Bournemouth University’s Geographic Information Systems (GIS) Development Officer Mark Dover recalls his Google Under-the-Earth: Seeing Beneath Stonehenge journey.
With the launch of the KMZ, knowing that the data is “free”, being used and hopefully enjoyed in Google Earth, has made me reminisce about my time on the Google Under-the-Earth: Seeing Beneath Stonehenge.
In the last few weeks before launch I’ve worked feverishly editing KML code, checking Sketchup model imports and re-positioning Gigapan panoramas so they hugged the ground again.
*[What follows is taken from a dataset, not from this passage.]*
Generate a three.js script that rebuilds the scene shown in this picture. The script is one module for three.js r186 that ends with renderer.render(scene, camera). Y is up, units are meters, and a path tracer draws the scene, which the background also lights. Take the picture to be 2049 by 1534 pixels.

What stays with me is how easy it was to bring in anything we had created using the Google suite of products. Sometimes there were glitches, but there was always a forum or blog post from someone who’d encountered the bug, solved it, or had a workaround we could adapt and use. We rarely had to turn to our Google Liaison.
Most of our problems came from exporting GIS layers into Google Earth, and only then because of the difficulties of changing Map Projections. The normal tools for this work well, but we needed our British Grid data to map exactly into the Google globe “real location”, rather than within a few meters. We had resigned ourselves to a complicated series of imports, map proofing and educated adjustments.
Luckily we had our Eureka moment. My colleague Harry Manley was showing me Google Earth’s historical Aerial imagery. I knew one Aerial photography flight had just happened to catch some of our trenches being excavated in 2005; perhaps it was in Google Earth’s historical Aerial Imagery? Harry moved the slider to 2005 and there were the trenches.
We could then adjust our transformation so that our trench outlines fitted exactly, used the same formula for other applicable data and produced similar work-flows for the rest of our material. If we were doing it now, the “on the fly” re-projection in open-source GISprograms like Qgis is actually pretty amazing, as is its KMl export.
Google has brought GI and GIS map data to everyone (in fact they’ve made it ubiquitous, recently celebrating 1 billion downloads in September). Anyone can now create, edit and share the geography that interests them, from our Stonehenge Landscape data to Chinese Military Installations.